Russian President Vladimir Putin defended his officials, appeased local oligarchs and, of course, railed at the West Thursday as he faced journalists for the first time since the ruble went into free-fall last week.
Russia’s most eligible divorcee also managed to break hearts from Vladivostok to Kaliningrad by saying he’s in love again, although he was coy about the identity of the lucky lady.
In a statement that sent sighs of relief around the corridors of power in Moscow, Putin shielded his government and central bank from criticism, saying that the crisis “has of course been caused by external factors first and foremost.”
“The central bank and government are acting adequately and correctly,” Putin said, although he added that “some decisions could have been taken more quickly.”
He acknowledged that it could take “up to two years” for the Russian economy to return to growth as a result of the crisis.
After doing a passable imitation of a deer stuck in the headlights for most of the last week, the Russian central bank yesterday announced a suite of measures to prop up the banking sector and allow its large stash of foreign reserves to be used, indirectly, to help companies repay their foreign debts. At the same time, local reports suggest the government pressured biggest businesses into bringing more of their export earnings back to Russia.
As a result, the ruble is now up nearly 25% from its low on “Black Tuesday” when the dollar briefly bought 80 rubles for the first time ever. But it’s still down 50% this year, and it weakened again after Putin spurned a number of opportunities to sound a conciliatory note on Ukraine, the issue that caused the U.S. and E.U. to impose sanctions on Russia’s largest banks and oil companies.
Putin said that “25%-30%” of the problems currently facing Russia were due to the sanctions, which he again attacked in a characteristically defiant and bitter tone.

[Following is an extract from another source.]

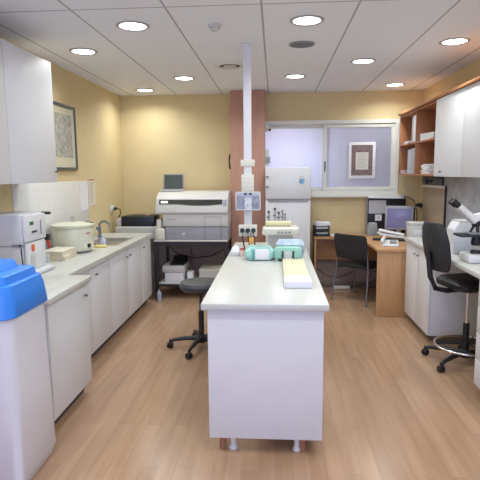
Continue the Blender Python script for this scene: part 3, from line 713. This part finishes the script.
# ------------------------------------------------------------ analyser bench
t = thing('steel_frame_table', 'black-framed table with pale top along the back wall', 'table', (-1.08, 6.68, 0))
tx0, tx1, ty0, ty1 = -1.565, -.602, 6.30, 7.06
MB().box(tx0, tx1, ty0, ty1, .772, .79, .003).build('table_top', LGREY, t, True)
b = MB(); b.box(tx0, tx1, ty0 + .002, ty0 + .035, .715, .771).box(tx0, tx1, ty1 - .035, ty1 - .002, .735, .771).box(tx0, tx0 + .035, ty0 + .035, ty1 - .035, .735, .771).box(tx1 - .035, tx1, ty0 + .035, ty1 - .035, .735, .771); b.build('frame', BLK, t, True)
for (x, y) in ((tx0, ty0 + .002), (tx0, ty1 - .042), (tx1 - .04, ty0 + .002), (tx1 - .04, ty1 - .042)):
    MB().box(x, x + .04, y, y + .04, .002, .714, .003).build('leg', BLK, t, True)
MB().box(tx0 + .042, tx1 - .042, ty0 + .045, ty1 - .05, .20, .218, .003).build('lower_shelf', LGREY, t, True)
b = MB(); b.box(tx0 + .041, tx1 - .041, ty0 + .044, ty0 + .07, .17, .199); b.build('shelf_rail', BLK, t, True)
# white cupboard behind the counter end
tag(MB().box(-2.17, -1.70, 6.28, 7.10, .002, .788, .006).build('side_cupboard', WHITE), 'low white cupboard in the corner behind the left worktop', 'cupboard')
# loader
t = thing('sample_loader', 'pale instrument with a black front cover in the back left corner', 'lab instrument', (-1.83, 6.62, .79))
ZL = .791
MB().loft([[(x, y, z) for (x, y, z) in r_] for r_ in (ring(.27, .20, .02, 0.001, 0, 0), ring(.28, .21, .02, .02), ring(.28, .21, .02, .155), ring(.27, .20, .02, .165))]).build('body', LGREY, t)
MB().box(-.20, .24, -.17, .17, .166, .30, .006).build('black_cover', mat('blue_black_cover', (.010, .014, .022), .35), t)
MB().box(.10, .16, -.1, .15, .301, .312).box(-.11, .22, .02, .19, .301, .315, .003).build('brown_lid', mat('brown_board', (.30, .20, .12), .6), t)
MB().box(-.27, -.205, -.16, .16, .166, .27, .01).build('end_block', LGREY, t)
t = thing('sample_rack', 'small white block with notched top beside the analyser', 'rack', (-1.50, 6.48, .79))
MB().box(-.045, .075, -.16, .10, .001, .15, .015).build('block', IVORY, t)
MB().box(-.035, .025, -.12, .06, .151, .265, .008).build('rack_post', IVORY, t)
MB().box(.026, .05, -.10, .04, .151, .24, .004).build('dark_slot', MGREY, t)

# analyser
t = thing('blood_analyser', 'large white benchtop analyser with a dark window strip against the back wall', 'lab analyser', (-1.02, 6.7, .79))
ax0, ax1 = -1.415, -.602
AXL, AXR = -1.545, -.600
ANW = mat('analyser_white', (.60, .585, .56), .4, var=.01)
ANG = mat('analyser_grey', (.32, .32, .35), .4, var=.02)
# lower band, middle band, hood
MB().box(AXL + .13, AXR, 6.36, 7.04, .795, .965, .006).build('grey_base', ANG, t, True)
MB().box(AXL + .10, AXR, 6.35, 7.04, .967, 1.125, .006).build('middle_body', ANW, t, True)
MB().prism([(6.34, 1.128), (6.33, 1.15), (6.36, 1.25), (6.40, 1.33), (6.52, 1.395), (6.60, 1.41), (7.04, 1.41), (7.04, 1.128)], 'X', AXL + .005, AXR, .006).build('hood', ANW, t, True)
def hood_y(z):
    P = [(6.33, 1.15), (6.36, 1.25), (6.40, 1.33)]
    for (ya, za), (yb, zb) in zip(P, P[1:]):
        if za <= z <= zb: return ya + (yb - ya) * (z - za) / (zb - za)
# window strip follows the hood face
b = MB(); n = 16; top = []; bot = []
xs = [AXL + .05 + (AXR - .07 - AXL - .05) * k / n for k in range(n + 1)]
for k, x in enumerate(xs):
    u = k / n; zb = 1.255 - .018 * math.sin(PI * min(1, max(0, (u - .3) / .7))) if u > .3 else 1.255
    top.append((x, hood_y(1.312) - .006, 1.312)); bot.append((x, hood_y(zb) - .006, zb))
vt = [b.bm.verts.new(p) for p in top]; vb = [b.bm.verts.new(p) for p in bot]
vt2 = [b.bm.verts.new((p[0], p[1] + .004, p[2])) for p in top]; vb2 = [b.bm.verts.new((p[0], p[1] + .004, p[2])) for p in bot]
for k in range(n):
    b.bm.faces.new((vb[k], vb[k + 1], vt[k + 1], vt[k])); b.bm.faces.new((vb2[k], vt2[k], vt2[k + 1], vb2[k + 1]))
    b.bm.faces.new((vt[k], vt[k + 1], vt2[k + 1], vt2[k])); b.bm.faces.new((vb[k], vb2[k], vb2[k + 1], vb[k + 1]))
b.bm.faces.new((vt[0], vt2[0], vb2[0], vb[0])); b.bm.faces.new((vt[-1], vb[-1], vb2[-1], vt2[-1]))
b.build('window_strip', mat('smoked_window', (.04, .04, .035), .2), t, True)
y_ = hood_y(1.28)
MB().box(AXL + .075, AXL + .165, y_ - .012, y_ - .006, 1.268, 1.295, .002, RX(.4) if False else None).build('lit_window', mat('lit_indicator', (.85, .85, .8), .3, emit=(1, .98, .9), estr=1.2), t, True)
MB().box(AXR - .06, AXR - .012, 6.36, 6.372, 1.225, 1.31, .003, RX(-.2)).build('blue_grey_label', mat('blue_grey_label', (.33, .38, .46), .5), t, True)
b = MB(); b.box(AXL + .27, AXL + .275, 6.338, 6.342, 1.135, 1.16).box(AXL + .27, AXL + .275, 6.325, 6.336, 1.14, 1.155, 0)
b.build('hood_seam', MGREY, t, True)
b = MB(); g = .003
b.box(-.90, -.90 + g, 6.346, 6.352, .968, 1.09).box(-.90, -.69, 6.346, 6.352, 1.09, 1.09 + g).box(-.69, -.69 + g, 6.346, 6.352, .968, 1.09); b.build('flap_outline', MGREY, t, True)
for q in (-.90, -.69): MB().box(q, q + g, 6.356, 6.362, .80, .964).build('panel_groove', BLK, t, True)
b = MB()
for k in range(7): b.box(-1.39 + k * .016, -1.38 + k * .016, 6.346, 6.35, 1.055, 1.067)
b.box(-1.30, -1.28, 6.356, 6.36, .86, .885).box(-1.33, -1.315, 6.356, 6.36, .86, .885); b.build('lettering', MGREY, t, True)
MB().box(-1.20, -1.16, 6.355, 6.36, .85, .88, .002).build('pale_badge', LGREY, t, True)
# laptop on the analyser
t = thing('laptop', 'grey laptop open on top of the analyser', 'laptop', (-1.39, 6.74, 1.411))
MB().box(-.145, .145, -.16, .06, .001, .022, .005).build('keyboard_base', LGREY, t)
b = MB(); b.box(-.145, .145, .062, .075, .01, .235, .006); bmesh.ops.rotate(b.bm, verts=b.bm.verts[:], cent=(0, .07, .01), matrix=RX(math.radians(-10))); b.build('screen_lid', MGREY, t)
b = MB(); b.box(-.125, .125, .0595, .0612, .03, .22); bmesh.ops.rotate(b.bm, verts=b.bm.verts[:], cent=(0, .07, .01), matrix=RX(math.radians(-10))); b.build('display', mat('dark_green_screen', (.07, .085, .08), .15), t)
b = MB()
for r in range(4):
    for k in range(10): b.box(-.125 + k * .0255, -.105 + k * .0255, -.08 + r * .028, -.058 + r * .028, .0225, .0255)
b.build('keys', MGREY, t)

# printer & boxes on lower shelf
t = thing('printer', 'grey-white printer with black top tray on the lower shelf', 'printer', (-1.33, 6.58, .2185))
MB().box(-.12, .13, -.20, .18, .001, .13, .008).build('paper_cassette', WHITE, t)
MB().box(-.15, .15, -.21, .20, .131, .22, .015).build('printer_body', LGREY, t)
MB().prism([(-.16, .221), (.12, .221), (.17, .30), (.15, .305), (.05, .24), (-.16, .235)], 'X', -.06, .13).build('top_tray', BLK, t)
tag(MB().box(-1.165, -1.085, 6.45, 6.58, .2195, .345, .004).build('carton', PAPER), 'small white carton right of the printer on the lower shelf', 'box')
t = thing('supply_box', 'low grey box behind the round stool seat on the lower shelf', 'box', (-.83, 6.62, .2185))
MB().box(-.17, .17, -.18, .15, .001, .14, .006).build('box_base', LGREY, t)
MB().box(-.175, .175, -.185, .155, .141, .165, .006).build('box_lid', IVORY, t)
t = tag(MB().tube([(-1.52, 6.98, .62), (-1.40, 7.0, .50), (-1.15, 7.0, .44), (-.9, 7.0, .47), (-.65, 7.0, .60)], .007, 8).build('cable', BLK), 'black cable sagging along the wall under the analyser table', 'cable')
t = tag(MB().tube([(-1.2, 7.01, .71), (-1.22, 7.02, .6), (-1.18, 7.03, .45), (-1.2, 7.03, .4)], .005, 8).build('cable', BLK), 'thin cable hanging down behind the printer', 'cable')
t = tag(MB().lathe([(0, .001), (.03, .001), (.032, .11), (.012, .13), (.012, .15), (0, .15)], c=(-1.50, 6.24, 0), n=16).build('bottle', mat('blue_grey_bottle', (.40, .46, .55), .3)), 'small blue-grey bottle on the floor by the black table leg', 'bottle')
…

In one vivid extended metaphor, he said the West wanted “to chain the Bear,” de-claw it and saw off its teeth, unless it sat quietly eating berries in the forest.
But beyond the usual rhetoric, there was little hard news in a three-hour press conference that was, as usual, more a series of well-rehearsed lectures than a genuine question-and-answer session.
The most dramatic development was Putin’s announcement that the tycoon Vladimir Evtushenkov, head of the conglomerate AFK Sistema, would be invited along with other businessmen to a meeting to discuss further measures on overcoming the crisis.
Evtushenkov has been under house arrest for over a month since a court seized Sistema’s oil company, OAO Bashneft, on allegations that it had been privatized corruptly. The incident had sent shock waves through Russian business circles, and Putin stressed Thursday that there were no plans to take back any other businesses.
Sistema’s depositary receipts shares doubled by lunchtime in London to $4.61–but they’re still down 80% since last August.